AI-generated child sexual abuse material: what’s the harm?
摘要
The development of generative artificial intelligence (AI) tools capable of producing wholly or partially synthetic child sexual abuse material (AI CSAM) presents profound challenges for child protection, law enforcement, and societal responses to child exploitation. While some argue that the harmfulness of AI CSAM differs fundamentally from other CSAM due to a perceived absence of direct victimization, this perspective fails to account for the range of risks associated with its production and consumption. AI has been implicated in the creation of synthetic CSAM of children who have not previously been abused, the revictimization of known survivors of abuse, the facilitation of grooming, coercion, and sexual extortion, and the normalization of child sexual exploitation. Additionally, AI CSAM may serve as a new or enhanced pathway into offending by lowering barriers to engagement, desensitizing users to progressively extreme content, and undermining protective factors for individuals with a sexual interest in children.

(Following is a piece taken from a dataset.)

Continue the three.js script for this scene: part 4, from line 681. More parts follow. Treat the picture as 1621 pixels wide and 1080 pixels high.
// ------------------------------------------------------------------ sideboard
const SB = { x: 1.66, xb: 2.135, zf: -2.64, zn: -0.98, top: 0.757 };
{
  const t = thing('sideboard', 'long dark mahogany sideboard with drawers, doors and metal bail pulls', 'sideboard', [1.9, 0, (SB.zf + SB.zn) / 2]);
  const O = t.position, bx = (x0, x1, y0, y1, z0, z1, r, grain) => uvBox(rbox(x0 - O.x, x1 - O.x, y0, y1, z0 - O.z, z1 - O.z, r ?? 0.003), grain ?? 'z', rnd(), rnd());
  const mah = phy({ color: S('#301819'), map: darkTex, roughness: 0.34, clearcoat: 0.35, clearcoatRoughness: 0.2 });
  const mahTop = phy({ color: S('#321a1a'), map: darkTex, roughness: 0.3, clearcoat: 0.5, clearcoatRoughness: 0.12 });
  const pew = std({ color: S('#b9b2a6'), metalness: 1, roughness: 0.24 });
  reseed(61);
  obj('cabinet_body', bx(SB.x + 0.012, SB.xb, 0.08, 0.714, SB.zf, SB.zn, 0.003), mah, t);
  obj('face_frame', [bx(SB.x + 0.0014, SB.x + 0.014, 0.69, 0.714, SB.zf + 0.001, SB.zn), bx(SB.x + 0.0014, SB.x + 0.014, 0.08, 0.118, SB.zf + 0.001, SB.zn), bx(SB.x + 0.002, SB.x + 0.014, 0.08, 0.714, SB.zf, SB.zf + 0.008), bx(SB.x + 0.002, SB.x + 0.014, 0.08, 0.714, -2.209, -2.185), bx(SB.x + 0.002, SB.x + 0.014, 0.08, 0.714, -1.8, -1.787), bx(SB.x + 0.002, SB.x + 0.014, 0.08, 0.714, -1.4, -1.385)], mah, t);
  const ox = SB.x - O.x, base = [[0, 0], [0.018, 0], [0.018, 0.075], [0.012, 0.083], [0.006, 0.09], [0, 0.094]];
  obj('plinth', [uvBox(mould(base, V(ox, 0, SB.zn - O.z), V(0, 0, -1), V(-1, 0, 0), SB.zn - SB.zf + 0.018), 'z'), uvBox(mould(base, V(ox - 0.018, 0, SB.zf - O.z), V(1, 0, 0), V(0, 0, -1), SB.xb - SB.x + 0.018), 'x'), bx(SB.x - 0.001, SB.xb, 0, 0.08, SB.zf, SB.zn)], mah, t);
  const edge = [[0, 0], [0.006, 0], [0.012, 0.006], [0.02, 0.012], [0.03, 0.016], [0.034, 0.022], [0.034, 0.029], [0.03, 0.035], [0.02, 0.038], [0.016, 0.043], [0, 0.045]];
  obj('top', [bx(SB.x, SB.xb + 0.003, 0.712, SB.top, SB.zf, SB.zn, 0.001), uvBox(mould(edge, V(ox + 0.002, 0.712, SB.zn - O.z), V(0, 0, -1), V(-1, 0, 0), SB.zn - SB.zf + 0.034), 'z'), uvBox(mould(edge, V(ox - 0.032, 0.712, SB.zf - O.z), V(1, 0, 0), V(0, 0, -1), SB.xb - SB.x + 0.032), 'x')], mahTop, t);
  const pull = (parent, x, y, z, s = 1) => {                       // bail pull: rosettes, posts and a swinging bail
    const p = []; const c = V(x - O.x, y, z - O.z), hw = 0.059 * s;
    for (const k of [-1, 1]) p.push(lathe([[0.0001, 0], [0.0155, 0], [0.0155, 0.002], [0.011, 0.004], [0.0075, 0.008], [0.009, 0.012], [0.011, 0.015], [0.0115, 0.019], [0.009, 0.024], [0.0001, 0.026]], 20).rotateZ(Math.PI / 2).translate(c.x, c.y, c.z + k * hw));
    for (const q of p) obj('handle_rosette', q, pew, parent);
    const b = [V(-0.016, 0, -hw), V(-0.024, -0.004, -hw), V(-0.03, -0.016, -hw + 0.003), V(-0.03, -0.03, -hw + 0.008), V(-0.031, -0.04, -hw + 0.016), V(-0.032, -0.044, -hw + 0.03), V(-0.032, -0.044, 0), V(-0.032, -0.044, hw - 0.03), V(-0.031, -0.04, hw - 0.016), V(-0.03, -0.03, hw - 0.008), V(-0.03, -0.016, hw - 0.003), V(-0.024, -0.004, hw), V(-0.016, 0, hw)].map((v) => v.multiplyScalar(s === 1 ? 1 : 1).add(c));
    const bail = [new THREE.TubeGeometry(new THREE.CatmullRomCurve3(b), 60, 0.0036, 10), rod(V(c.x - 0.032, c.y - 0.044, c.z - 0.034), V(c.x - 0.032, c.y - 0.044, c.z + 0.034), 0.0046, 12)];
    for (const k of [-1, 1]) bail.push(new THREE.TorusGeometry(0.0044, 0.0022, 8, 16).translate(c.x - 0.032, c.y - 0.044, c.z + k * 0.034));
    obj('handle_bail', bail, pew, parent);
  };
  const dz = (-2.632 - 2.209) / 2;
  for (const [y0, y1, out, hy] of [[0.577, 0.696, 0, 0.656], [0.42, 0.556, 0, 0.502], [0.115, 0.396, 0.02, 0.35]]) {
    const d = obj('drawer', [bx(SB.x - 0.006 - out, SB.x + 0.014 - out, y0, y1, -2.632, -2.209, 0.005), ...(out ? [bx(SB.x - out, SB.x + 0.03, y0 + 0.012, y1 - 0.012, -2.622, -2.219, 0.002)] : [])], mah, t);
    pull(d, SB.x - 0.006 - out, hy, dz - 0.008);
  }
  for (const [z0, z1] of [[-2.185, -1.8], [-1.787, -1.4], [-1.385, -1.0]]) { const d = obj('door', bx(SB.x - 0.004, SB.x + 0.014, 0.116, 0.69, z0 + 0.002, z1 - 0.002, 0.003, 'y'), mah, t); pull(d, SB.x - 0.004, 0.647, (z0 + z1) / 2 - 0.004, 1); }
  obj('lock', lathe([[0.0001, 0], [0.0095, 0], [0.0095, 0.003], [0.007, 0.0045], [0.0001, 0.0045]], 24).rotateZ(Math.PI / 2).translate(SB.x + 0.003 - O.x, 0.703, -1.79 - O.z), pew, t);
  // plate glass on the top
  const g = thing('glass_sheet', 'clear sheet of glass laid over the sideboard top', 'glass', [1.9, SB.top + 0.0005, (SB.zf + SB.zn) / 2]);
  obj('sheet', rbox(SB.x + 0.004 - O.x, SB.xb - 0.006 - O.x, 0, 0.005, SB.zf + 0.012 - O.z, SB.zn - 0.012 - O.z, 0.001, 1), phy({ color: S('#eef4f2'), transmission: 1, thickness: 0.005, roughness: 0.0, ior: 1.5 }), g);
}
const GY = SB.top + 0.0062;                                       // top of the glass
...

Drawing on a narrative review and conceptual synthesis of technical literature, psychological and criminological research, and civil society and law enforcement reporting, this paper provides a high-level primer on key generative AI technologies and examines the harms associated with AI CSAM. It cautions against claims that AI CSAM may function as a harm reduction tool, emphasizing how appeals to harmlessness obscure real risks and may contribute to inertia in ecosystem responses.